The ceremony was intended to repeat a gesture of Pope Julius II who, on this day in 1512, inaugurated the chapel following the completion of the ceiling decoration by Michelangelo.
"Why", the Pope asked, "are we recalling this artistic-historical event with a liturgical celebration? Firstly, because the Sistine Chapel is, by its nature, a place of liturgy, the 'Cappella magna' of the Vatican Apostolic Palace.

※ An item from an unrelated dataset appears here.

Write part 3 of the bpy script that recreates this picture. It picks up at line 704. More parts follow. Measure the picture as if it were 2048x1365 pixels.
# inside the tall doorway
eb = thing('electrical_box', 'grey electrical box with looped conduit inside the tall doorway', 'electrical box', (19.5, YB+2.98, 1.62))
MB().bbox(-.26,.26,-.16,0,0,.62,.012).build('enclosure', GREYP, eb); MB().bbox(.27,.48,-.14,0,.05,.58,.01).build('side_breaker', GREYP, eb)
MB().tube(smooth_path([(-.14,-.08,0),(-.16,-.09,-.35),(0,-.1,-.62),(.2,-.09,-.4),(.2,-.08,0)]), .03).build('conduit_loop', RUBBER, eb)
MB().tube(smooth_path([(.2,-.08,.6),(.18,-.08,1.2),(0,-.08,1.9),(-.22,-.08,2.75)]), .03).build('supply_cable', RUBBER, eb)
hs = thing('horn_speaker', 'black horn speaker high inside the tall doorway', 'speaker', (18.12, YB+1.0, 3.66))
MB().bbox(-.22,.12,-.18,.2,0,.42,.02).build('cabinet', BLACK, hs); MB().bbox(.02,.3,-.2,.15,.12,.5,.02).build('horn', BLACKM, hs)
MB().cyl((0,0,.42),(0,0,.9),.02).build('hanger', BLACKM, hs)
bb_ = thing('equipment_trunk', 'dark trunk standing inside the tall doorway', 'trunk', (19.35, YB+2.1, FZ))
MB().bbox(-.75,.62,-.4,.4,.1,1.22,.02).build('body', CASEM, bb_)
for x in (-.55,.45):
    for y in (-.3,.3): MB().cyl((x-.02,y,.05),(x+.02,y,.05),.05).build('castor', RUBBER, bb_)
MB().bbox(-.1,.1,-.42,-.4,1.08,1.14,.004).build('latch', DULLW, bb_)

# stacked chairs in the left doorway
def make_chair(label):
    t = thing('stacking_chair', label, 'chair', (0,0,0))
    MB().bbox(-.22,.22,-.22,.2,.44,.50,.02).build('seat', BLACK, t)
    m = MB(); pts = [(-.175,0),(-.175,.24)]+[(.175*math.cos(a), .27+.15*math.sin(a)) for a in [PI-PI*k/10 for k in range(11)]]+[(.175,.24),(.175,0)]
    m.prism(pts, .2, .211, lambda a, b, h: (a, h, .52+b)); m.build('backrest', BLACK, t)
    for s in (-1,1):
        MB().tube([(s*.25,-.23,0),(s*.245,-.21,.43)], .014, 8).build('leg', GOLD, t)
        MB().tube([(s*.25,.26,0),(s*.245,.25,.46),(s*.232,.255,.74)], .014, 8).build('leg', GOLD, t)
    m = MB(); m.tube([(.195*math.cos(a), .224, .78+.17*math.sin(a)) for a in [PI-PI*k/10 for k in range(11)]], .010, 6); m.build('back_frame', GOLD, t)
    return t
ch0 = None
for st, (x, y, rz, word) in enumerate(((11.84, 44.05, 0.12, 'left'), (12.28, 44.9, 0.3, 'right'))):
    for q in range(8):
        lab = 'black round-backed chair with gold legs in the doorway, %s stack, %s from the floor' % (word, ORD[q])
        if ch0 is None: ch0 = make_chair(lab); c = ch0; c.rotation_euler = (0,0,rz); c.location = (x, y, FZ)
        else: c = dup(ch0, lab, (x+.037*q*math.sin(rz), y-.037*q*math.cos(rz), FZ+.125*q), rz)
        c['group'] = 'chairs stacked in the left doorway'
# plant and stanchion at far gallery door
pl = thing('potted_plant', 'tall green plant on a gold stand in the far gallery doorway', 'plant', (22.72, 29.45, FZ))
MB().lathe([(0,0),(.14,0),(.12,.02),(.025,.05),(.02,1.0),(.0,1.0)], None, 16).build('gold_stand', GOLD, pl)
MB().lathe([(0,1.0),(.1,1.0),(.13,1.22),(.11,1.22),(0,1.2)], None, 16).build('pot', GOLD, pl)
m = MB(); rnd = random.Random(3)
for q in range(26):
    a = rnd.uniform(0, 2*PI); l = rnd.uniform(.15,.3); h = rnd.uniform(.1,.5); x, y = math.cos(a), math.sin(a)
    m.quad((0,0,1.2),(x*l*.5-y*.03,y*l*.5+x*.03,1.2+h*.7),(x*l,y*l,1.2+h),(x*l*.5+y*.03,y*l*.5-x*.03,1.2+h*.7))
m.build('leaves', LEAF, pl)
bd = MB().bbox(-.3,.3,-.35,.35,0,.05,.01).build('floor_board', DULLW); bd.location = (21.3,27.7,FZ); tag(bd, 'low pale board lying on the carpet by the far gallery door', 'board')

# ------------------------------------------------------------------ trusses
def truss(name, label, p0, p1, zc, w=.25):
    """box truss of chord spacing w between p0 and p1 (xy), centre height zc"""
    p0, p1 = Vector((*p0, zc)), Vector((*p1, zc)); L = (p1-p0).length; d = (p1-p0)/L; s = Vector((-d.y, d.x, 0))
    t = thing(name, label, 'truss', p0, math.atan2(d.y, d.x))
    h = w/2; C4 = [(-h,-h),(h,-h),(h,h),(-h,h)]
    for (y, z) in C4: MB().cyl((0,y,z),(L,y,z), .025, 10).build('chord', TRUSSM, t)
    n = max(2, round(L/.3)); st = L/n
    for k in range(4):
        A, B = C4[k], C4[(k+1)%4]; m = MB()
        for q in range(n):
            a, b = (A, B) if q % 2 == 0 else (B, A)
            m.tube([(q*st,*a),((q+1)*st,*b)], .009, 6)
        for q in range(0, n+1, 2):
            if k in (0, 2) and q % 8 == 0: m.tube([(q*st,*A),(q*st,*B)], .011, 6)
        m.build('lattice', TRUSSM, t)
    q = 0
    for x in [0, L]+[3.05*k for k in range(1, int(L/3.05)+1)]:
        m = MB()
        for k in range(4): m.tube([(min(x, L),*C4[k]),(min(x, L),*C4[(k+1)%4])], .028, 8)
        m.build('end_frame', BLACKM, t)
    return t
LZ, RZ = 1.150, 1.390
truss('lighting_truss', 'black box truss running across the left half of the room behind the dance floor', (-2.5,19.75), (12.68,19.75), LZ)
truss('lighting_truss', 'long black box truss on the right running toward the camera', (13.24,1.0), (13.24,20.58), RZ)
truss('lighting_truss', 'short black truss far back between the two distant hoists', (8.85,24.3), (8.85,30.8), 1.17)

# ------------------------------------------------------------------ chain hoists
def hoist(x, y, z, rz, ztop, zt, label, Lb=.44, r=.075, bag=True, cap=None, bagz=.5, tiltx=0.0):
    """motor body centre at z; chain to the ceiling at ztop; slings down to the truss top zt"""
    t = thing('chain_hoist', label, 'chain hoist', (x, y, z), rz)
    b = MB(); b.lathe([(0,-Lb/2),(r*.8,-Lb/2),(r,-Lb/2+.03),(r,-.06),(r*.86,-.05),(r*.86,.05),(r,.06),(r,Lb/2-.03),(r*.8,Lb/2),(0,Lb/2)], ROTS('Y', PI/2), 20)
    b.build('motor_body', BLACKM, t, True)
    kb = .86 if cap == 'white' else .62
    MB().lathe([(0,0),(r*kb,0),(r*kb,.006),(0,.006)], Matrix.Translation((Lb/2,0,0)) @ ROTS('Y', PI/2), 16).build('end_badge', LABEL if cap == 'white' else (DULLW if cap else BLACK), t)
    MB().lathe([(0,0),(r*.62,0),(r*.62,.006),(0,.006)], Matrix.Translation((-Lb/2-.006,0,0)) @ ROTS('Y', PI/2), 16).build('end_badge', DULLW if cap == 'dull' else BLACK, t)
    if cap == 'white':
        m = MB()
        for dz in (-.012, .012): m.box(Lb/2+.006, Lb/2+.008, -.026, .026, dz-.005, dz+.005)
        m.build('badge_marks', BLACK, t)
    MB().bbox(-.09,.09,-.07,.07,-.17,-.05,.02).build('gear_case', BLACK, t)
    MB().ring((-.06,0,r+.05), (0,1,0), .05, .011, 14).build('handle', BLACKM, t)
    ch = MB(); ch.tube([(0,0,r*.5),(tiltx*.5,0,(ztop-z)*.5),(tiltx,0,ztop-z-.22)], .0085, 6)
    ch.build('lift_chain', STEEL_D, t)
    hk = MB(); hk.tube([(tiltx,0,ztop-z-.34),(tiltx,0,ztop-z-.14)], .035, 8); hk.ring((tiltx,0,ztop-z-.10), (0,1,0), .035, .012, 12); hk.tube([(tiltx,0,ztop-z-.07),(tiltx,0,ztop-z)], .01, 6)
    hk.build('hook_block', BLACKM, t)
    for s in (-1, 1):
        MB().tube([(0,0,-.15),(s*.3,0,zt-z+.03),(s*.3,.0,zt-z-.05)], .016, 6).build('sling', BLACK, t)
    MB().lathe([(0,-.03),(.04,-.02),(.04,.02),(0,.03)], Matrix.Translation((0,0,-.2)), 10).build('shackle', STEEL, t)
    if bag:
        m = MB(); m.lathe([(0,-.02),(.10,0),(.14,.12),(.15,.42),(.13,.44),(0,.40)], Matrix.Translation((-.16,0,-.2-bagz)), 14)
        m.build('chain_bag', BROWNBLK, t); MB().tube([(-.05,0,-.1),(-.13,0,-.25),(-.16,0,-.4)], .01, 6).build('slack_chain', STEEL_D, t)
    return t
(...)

Furthermore, because the works of art that decorate it, especially the cycle of frescoes, find in the liturgy their living environment, the context in which they best express all their beauty, their richness and their fullness of meaning. … In brief, the Sistine Chapel, contemplated in prayer, becomes even more beautiful, more authentic; it is revealed in all its richness”.
Referring to Giorgio Vasari, who defined the Sistine Chapel as the light of art that illuminates the world, the Pope noted that "the light comes not only from the skilful use of colour, or from the movement that animates Michelangelo's masterpiece, but from the idea that permeates the great vault: it is the light of God which illuminates these frescoes, and indeed the entire chapel; … that light whose power conquers chaos and obscurity, bringing light through creation and redemption. The Sistine Chapel narrates this story of light, of liberation, of salvation; it speaks of God's relationship with humanity.
"With Michelangelo's work of genius, our gaze is drawn to the message of the Prophets, to the pagan Sybils awaiting Christ, and finally to the origin of all: 'In the beginning God created Heaven and Earth'. With a unique expressive intensity, the great artist depicted God the Creator, His action, His power, to show that the world is not the product of obscurity, of chance or of the absurd, but that it derives from intelligence, freedom and from a supreme act of love. In that encounter between the hand of God and the hand of Adam, we perceive the contact between heaven and earth; in Adam God enters into a new relationship with His creation, and man is in direct contact with God, is called by Him, and is the image and likeness of God.
"To pray this evening in the Sistine Chapel, enveloped in the history of God's journey with man, admirably represented in the frescoes above and around us, is an invitation to worship", concluded the Holy Father.